По воспоминаниям односельчан из станицы Старогладковской, "жил он одиноко, со своими собаками да ястребами и с разным зверьем прирученным,-- у него в хате так они и помещались".
"Папаха у него была волчья или лисья, каких, кроме него, никто не носил. И обязательно с балалайкой и без оружия. Ростом в сажень, силищи непомерной. Каким я-то его помню,-- так ему уже под семьдесят было. А выпьет, бывало, чихиря с полведра да в хоровод -- поет и пляшет. А как плясал! "Дядя Епишка, еще, еще!" -- просят его.
"А ну-ка, швинья, тащи чапуру чихиря". Принесут, выпьет -- и опять поет и пляшет да на балалайке звенит. Такой Епишка в праздник бывал. А в будни -- суровый, ни с кем слова не скажет. Тогда носил он старый бешмет, козловой кожи штаны, поршни буйволовые, папаху старую волчью, на плечах шкуру звериную вверх шерстью, а в руках у него была всегда винтовка с золотой насечкой,-- промаха он из нее по зверю никогда не делал. В те времена порох и свинец были дороги, состязаний в стрельбе не устраивали, ну да и промахов не давали..."

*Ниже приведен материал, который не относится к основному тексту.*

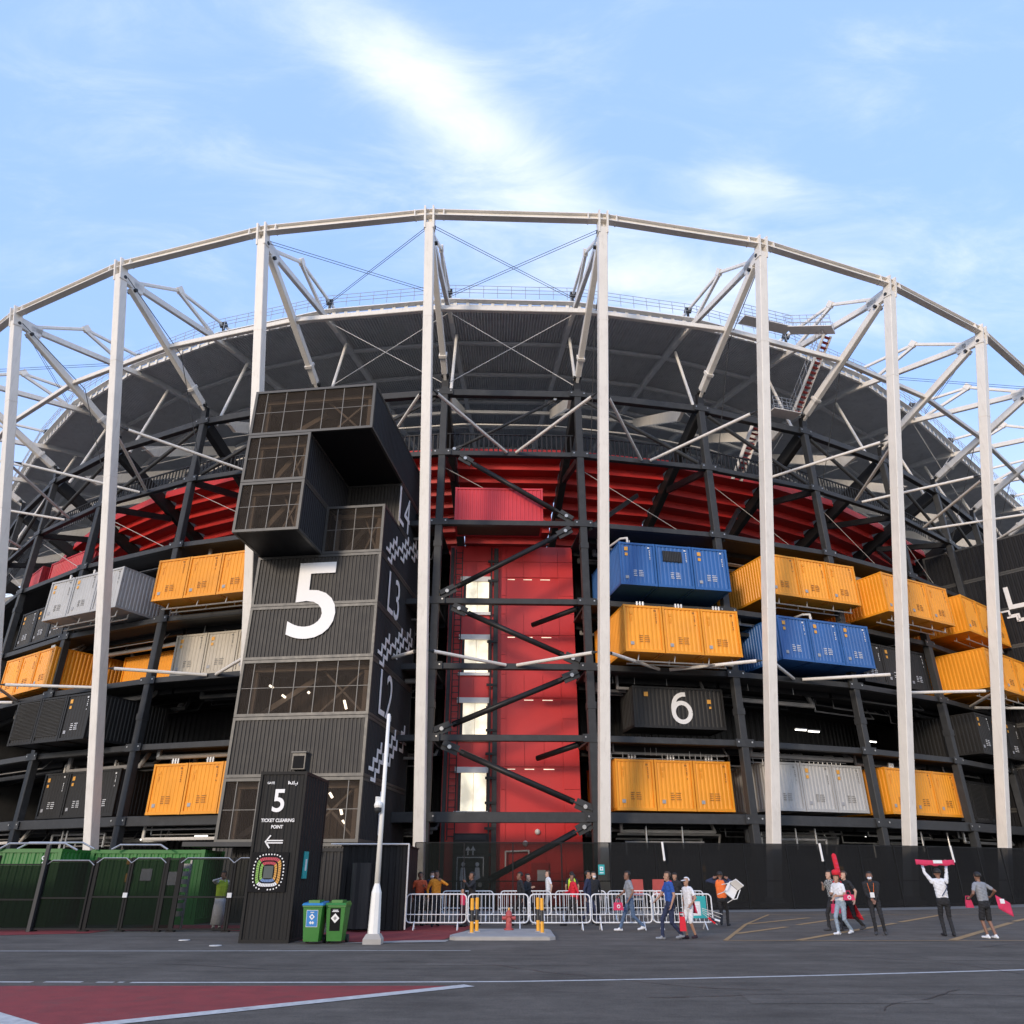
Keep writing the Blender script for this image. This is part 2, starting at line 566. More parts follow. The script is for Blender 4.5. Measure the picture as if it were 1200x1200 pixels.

Одна запись про дядю Епишку в толстовских дневниках всегда греет мне душу, когда читаю:
"Рассказывая про одну из своих любовниц, Епишка сказал мне, «Всю ночь с ней спал. Полежишь, полежишь. Свечку! Мамушка, душечка!» - «Зачем же свечку?» - спросил я. – «В глаза поглядеть. Как засветишь свечку – «Вот она!» Опять катаешь. Братец ты мой, Маша».